Todd Marsh Llywelyn at home.com
Mon Jun 19 19:30:27 PDT 2000


I'd start with "A Distant Mirror" by Barbara Tuchman.  It is about the 14th
century in general, and includes a good analysis of the great plague.  For
those of you watching at home, more than a third of the population from
India to Iceland died during the plague of 1348-1350.

For more detailed economic analysis, see "The Great Wave" by David Fischer.
He tracks comodity prices from 1200 to the present, and identifies periods
of great change and relative stability. He says:
"This great depopulation had many economic consequences.
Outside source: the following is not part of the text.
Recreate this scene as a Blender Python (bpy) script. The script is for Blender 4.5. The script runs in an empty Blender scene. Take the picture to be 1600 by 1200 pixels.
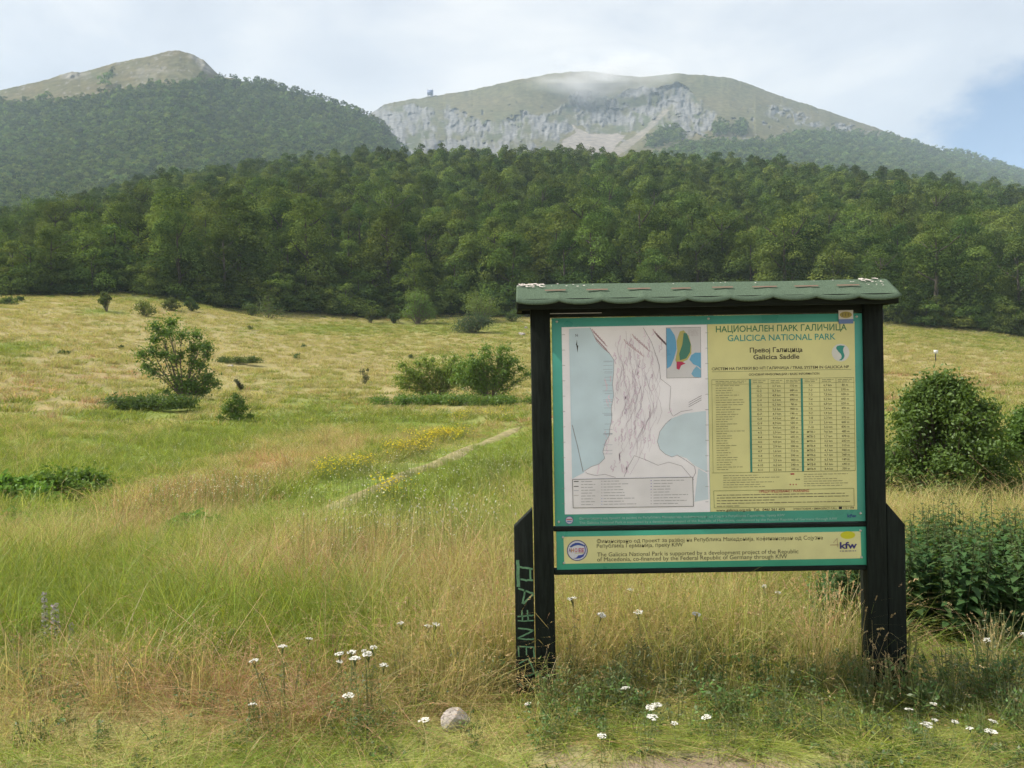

The price of food
rose sharply during the epidemic years, then began to fall very rapidly as
there were fewer mouths to feed.  At the same time prices of manufactured
foods tended to rise, partly because artisans and craftsmen could demand
higher wages."
"In the period from 1314 to 1348, ...the people of Europe suffered through
the darkest moment in their history: a terrible time of starvation and
pestilence, insurrection and war, persecution and political chaos. This was
more than merely the collapse of the medieval economy. It was the death of
medieval civilization."

This doesn't sound like an increase in the standard of living to me.  The
real improvement didn't happen until the 16th century.

Don Llywelyn Gruffydd



-----Original Message-----
I'm looking for a good book on the economic changes wrought by the Bubonic
Plague outbreak in Europe. Specifically, I'm looking for information on the
increase in standard of living following the plague.